▸ Stated goal
Only one stretch of the data below should be repeated: the lines from the line containing "Keep writing the" through the line containing "M['plaster'] = plain('plain_plaster', (0.55, 0.46, 0.38), 0.9)", inclusive, exactly as they are.

Rows from a 3D scene dataset:
──────────────────────────────
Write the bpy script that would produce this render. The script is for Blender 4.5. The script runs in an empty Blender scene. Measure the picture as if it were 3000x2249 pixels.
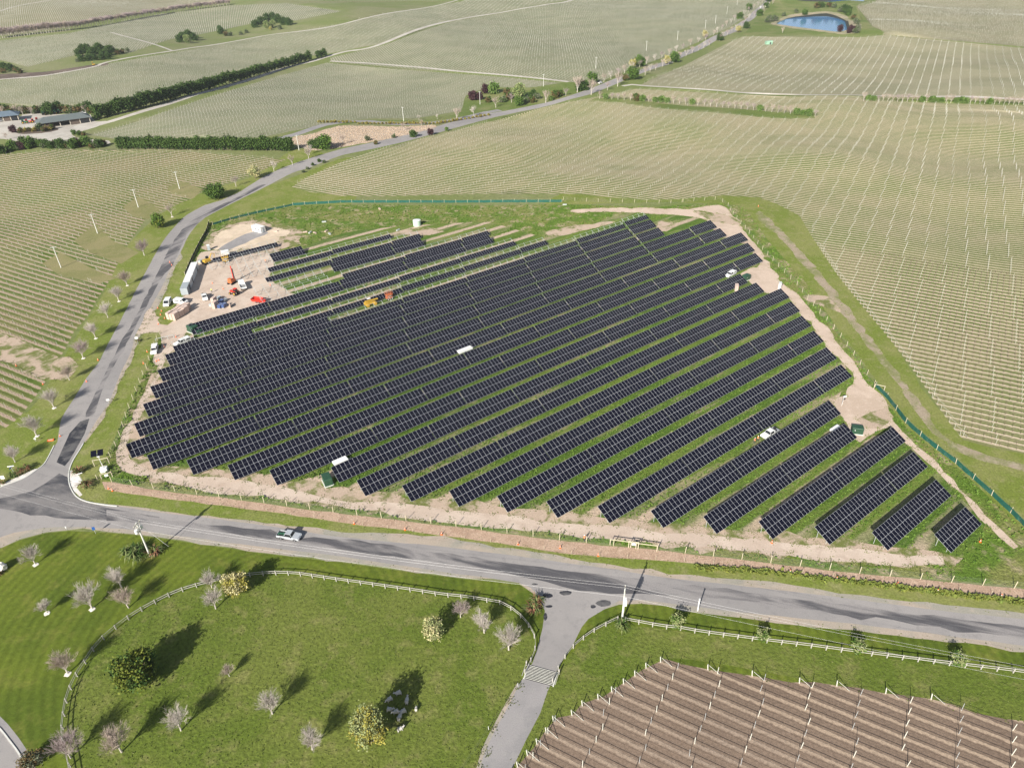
import bpy, bmesh, math, random
import numpy as np
from mathutils import Vector, Matrix, geometry
R = math.radians
random.seed(7); rng = np.random.default_rng(7)
C = bpy.context.scene.collection
sc = bpy.context.scene
# ------------------------------------------------------------------ camera, sky, sun
FPX, PIT, ROL, CH = 2072.23, 0.573811, -0.0267857, 111.935      # focal length in px of the 3000 px photo, pitch, roll, height
_cp, _sp, _cr, _sr = math.cos(PIT), math.sin(PIT), math.cos(ROL), math.sin(ROL)
up0 = Vector((0, _sp, _cp)); fw = Vector((0, _cp, -_sp)); X0 = Vector((1, 0, 0))
rt = X0*_cr + up0*_sr; up = X0*(-_sr) + up0*_cr
cam = bpy.data.cameras.new('camera'); co = bpy.data.objects.new('camera', cam); C.objects.link(co)
co.matrix_world = Matrix(((rt.x, up.x, -fw.x, 0), (rt.y, up.y, -fw.y, 0), (rt.z, up.z, -fw.z, CH), (0, 0, 0, 1)))
cam.sensor_width = 36; cam.sensor_fit = 'HORIZONTAL'; cam.lens = 36*FPX/3000; cam.clip_start = 1; cam.clip_end = 20000
sc.camera = co
SUN_AZ, SUN_EL = R(63.0), R(29.0)            # light travels towards +x+y, 63 degrees from x
w = bpy.data.worlds.new('World'); sc.world = w; w.use_nodes = True
nt = w.node_tree; bg = nt.nodes['Background']; sky = nt.nodes.new('ShaderNodeTexSky')
sky.sky_type = 'NISHITA'; sky.sun_disc = False; sky.sun_elevation = SUN_EL
sd = Vector((-math.cos(SUN_AZ)*math.cos(SUN_EL), -math.sin(SUN_AZ)*math.cos(SUN_EL), math.sin(SUN_EL)))   # towards the sun
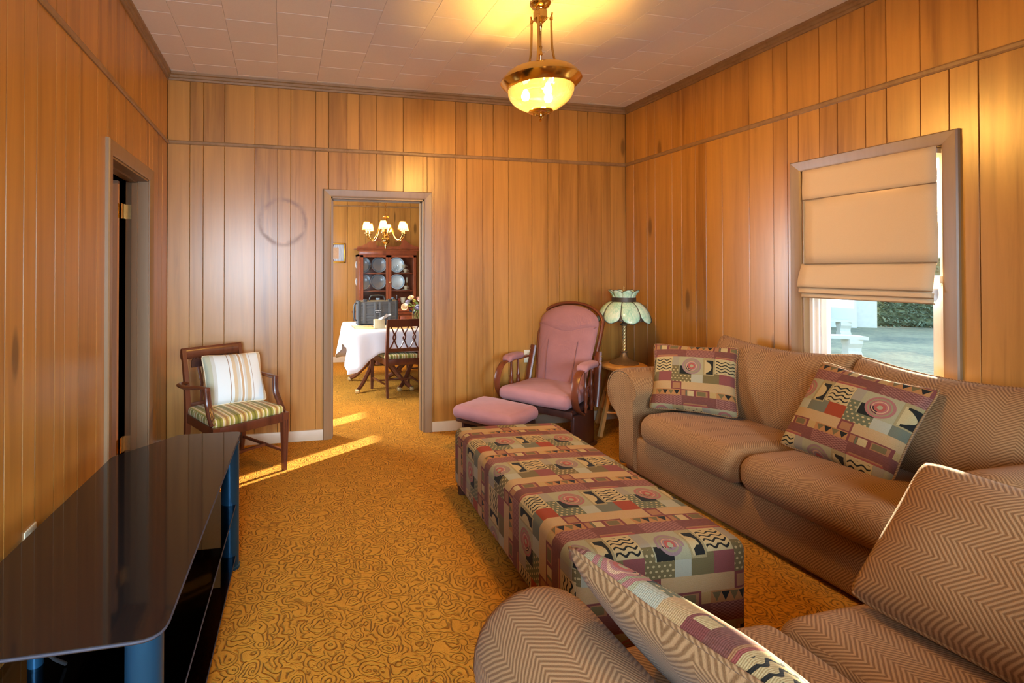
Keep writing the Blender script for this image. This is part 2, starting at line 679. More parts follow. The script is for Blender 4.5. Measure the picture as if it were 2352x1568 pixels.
RING = [(0.894, 1.818, 0.185, 0.026, 0.75)]
M = {}
WL, WD = (0.485, 0.225, 0.043), (0.245, 0.098, 0.016)
M['panel'] = wood('knotty_wood_paneling', WL, WD, 0.30, knots=True, kind='World', spec=0.66, rnd=0.44, gain=1.0)
M['panel_far'] = wood('knotty_wood_paneling_stained', WL, WD, 0.33, knots=True, kind='World', ring=RING, spec=0.66, rnd=0.44, gain=1.0)
M['groove'] = plain('dark_groove_wood', (0.09, 0.035, 0.012), 0.7)
M['trim'] = wood('stained_trim_wood', (0.30, 0.17, 0.072), (0.19, 0.098, 0.036), 0.35, kind='World', rnd=0.1, scale=(30, 30, 30))
M['casing'] = wood('grey_brown_casing_wood', (0.285, 0.17, 0.082), (0.185, 0.105, 0.048), 0.38, kind='World', rnd=0.1, scale=(40, 40, 2.2), gain=0.6)
M['base'] = plain('beige_baseboard_paint', (0.52, 0.41, 0.28), 0.45)
M['tile'] = plain('ceiling_tile_fibre', (0.80, 0.73, 0.63), 0.85, var=0.05, scale=120, bump=0.12, bscale=260, kind='World')
M['plaster'] = plain('plain_plaster', (0.55, 0.46, 0.38), 0.9)
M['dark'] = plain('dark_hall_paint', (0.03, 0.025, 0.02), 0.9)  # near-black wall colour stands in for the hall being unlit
M['carpet'] = carpet_mat()
M['herring'] = herringbone('herringbone_upholstery')
M['herring_x'] = herringbone('herringbone_upholstery_turned', swap=True)
M['tapestry'] = tapestry('tapestry_weave', 0.1425, 0.594, 0.365, 0.385)
M['tapestry_a'] = tapestry('tapestry_weave_a', 0.1725, 0.469)
M['tapestry_b'] = tapestry('tapestry_weave_b', -0.125, 0.1265)
M['tapestry_c'] = tapestry('tapestry_weave_c', -0.20, 0.065, turned=True)
M['mahogany'] = wood('dark_mahogany', (0.165, 0.048, 0.020), (0.062, 0.017, 0.009), 0.28, rnd=0.15, spec=0.6)
M['cherry'] = wood('cherry_cabinet_wood', (0.26, 0.066, 0.024), (0.115, 0.027, 0.012), 0.28, rnd=0.15, spec=0.6)
M['glider'] = wood('cherry_stained_wood', (0.19, 0.047, 0.017), (0.085, 0.02, 0.009), 0.3, rnd=0.1, spec=0.55)
M['espresso'] = wood('espresso_stained_wood', (0.060, 0.020, 0.013), (0.028, 0.010, 0.008), 0.33, rnd=0.1)
M['pine'] = wood('golden_pine', (0.78, 0.42, 0.13), (0.58, 0.27, 0.07), 0.4, rnd=0.1)
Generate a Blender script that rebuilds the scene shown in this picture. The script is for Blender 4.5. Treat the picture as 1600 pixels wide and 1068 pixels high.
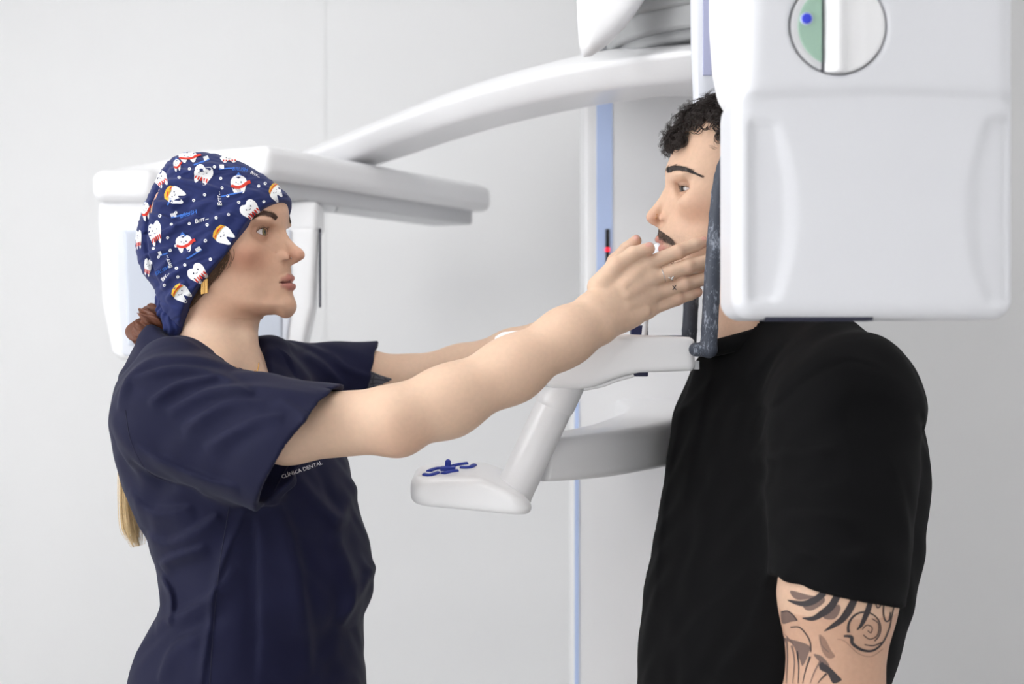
──────────────────────────────
▸ Response
Keep writing the Blender script for this image. This is part 2, starting at line 679. More parts follow. The script is for Blender 4.5. Measure the picture as if it were 2352x1568 pixels.
RING = [(0.894, 1.818, 0.185, 0.026, 0.75)]
M = {}
WL, WD = (0.485, 0.225, 0.043), (0.245, 0.098, 0.016)
M['panel'] = wood('knotty_wood_paneling', WL, WD, 0.30, knots=True, kind='World', spec=0.66, rnd=0.44, gain=1.0)
M['panel_far'] = wood('knotty_wood_paneling_stained', WL, WD, 0.33, knots=True, kind='World', ring=RING, spec=0.66, rnd=0.44, gain=1.0)
M['groove'] = plain('dark_groove_wood', (0.09, 0.035, 0.012), 0.7)
M['trim'] = wood('stained_trim_wood', (0.30, 0.17, 0.072), (0.19, 0.098, 0.036), 0.35, kind='World', rnd=0.1, scale=(30, 30, 30))
M['casing'] = wood('grey_brown_casing_wood', (0.285, 0.17, 0.082), (0.185, 0.105, 0.048), 0.38, kind='World', rnd=0.1, scale=(40, 40, 2.2), gain=0.6)
M['base'] = plain('beige_baseboard_paint', (0.52, 0.41, 0.28), 0.45)
M['tile'] = plain('ceiling_tile_fibre', (0.80, 0.73, 0.63), 0.85, var=0.05, scale=120, bump=0.12, bscale=260, kind='World')
M['plaster'] = plain('plain_plaster', (0.55, 0.46, 0.38), 0.9)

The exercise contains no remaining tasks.